Each month that we’re forced to sit on our asses I find myself losing faith. I can’t even do my influencing thing. I keep entering sweeps, but I don’t win like I used to. As I’ve explained before, attitude and mood are everything when it comes to psychic influencing. Yet when you feel more and more hopeless, it’s hard to have a happy, positive attitude to turn up the wins and once again start winning thousands of dollars worth of stuff almost every month.
I try to do the things I enjoy, then it hits me that we’re on our last extension and the jobs aren’t coming back and that casts a dark cloud upon what would ordinarily be a sunny mood. Well, I will NOT let God, life, the government – whatever you want to call it – make a street bum out of me! Not now, not ever. I’m too old to handle that and personally, I don’t think I could have 20 years ago. Besides, that’s not the entire point. The point is I think I deserve better than that and so does my husband. What have we done so wrong to deserve the threat of the streets hanging over us like this? Well, I am not going to be belittled and reduced to the streets. I told Tom, if you feel you can cut it out there if worse comes to worst for us, stick around and go for it. Me, I’m outa here if that’s what it comes down to. I’m not going to fight to stay alive on the streets, then spend another 30-40 years being beat over the head with money if by some miracle I do survive.
I would prefer for my husband to get a job and for us to survive and buy a modest little house of our own in a couple of years. Once again, though, if something’s not meant to be, then no matter how hard you may work for it, it just ain’t gonna happen. I don’t want to live on the streets or in someone else’s dumpy trailer all my life and spend half the time worrying about rent and food. Call me selfish, call me spoiled, I deserve better than that and so does Tom!

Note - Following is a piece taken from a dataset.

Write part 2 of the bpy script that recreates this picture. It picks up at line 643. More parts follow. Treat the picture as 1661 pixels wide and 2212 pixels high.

I’m not so sure anymore that America is still the best country. Sure it’s better than Africa and the Middle East, but we treat foreigners better than our own people here, for God’s sake. Maybe I’ll get to be a little terrorist in Palestine in the next life so this country can lavish me with millions. People complain and complain about the twisted ways of our nation over and over again yet nothing is ever done about it. Nothing!
Tom took a picture of me outside yesterday with the long sundress on that my parents sent before it rained yet again. I don’t know why I look 150 pounds instead of the 125 pounds that I am, but oh well. Nothing I can do about it.
Tried calling the number I thought might be Laurie’s, but the number was out of service. Guess I’ll never know what became of her.
Although poorly designed, Tom managed to get the retractable clothesline hung up in the living room.
The new sound machines are great. The sound quality has really improved since I last got one of these things about a decade ago, and they’re so much lighter, too. Love the chirping birds they added to some of them.
Here’s an example of just how smart rats are. This rat likes a clean home, so after he’s done picking chicken bones clean, he likes to toss them outside his cage. To stop this I put up cardboard walls all around the base of his cage. But he outsmarted me by taking the “trash” upstairs and throwing it out from there. I doubt a dog would be clever enough to figure that one out. That’s why they’re so noisy and bark for hours at a time in places where they’re never allowed indoors; because they just don’t get that all the barking in the world isn’t going to bring them the attention they crave or get them taken inside.
I was proofreading and queuing up 4 entries per day on thoughts.com, but have decided to cut it to 2 entries a day because it’s so much work. So after June 1st, I’ll probably launch entries at 6am and 6pm PT.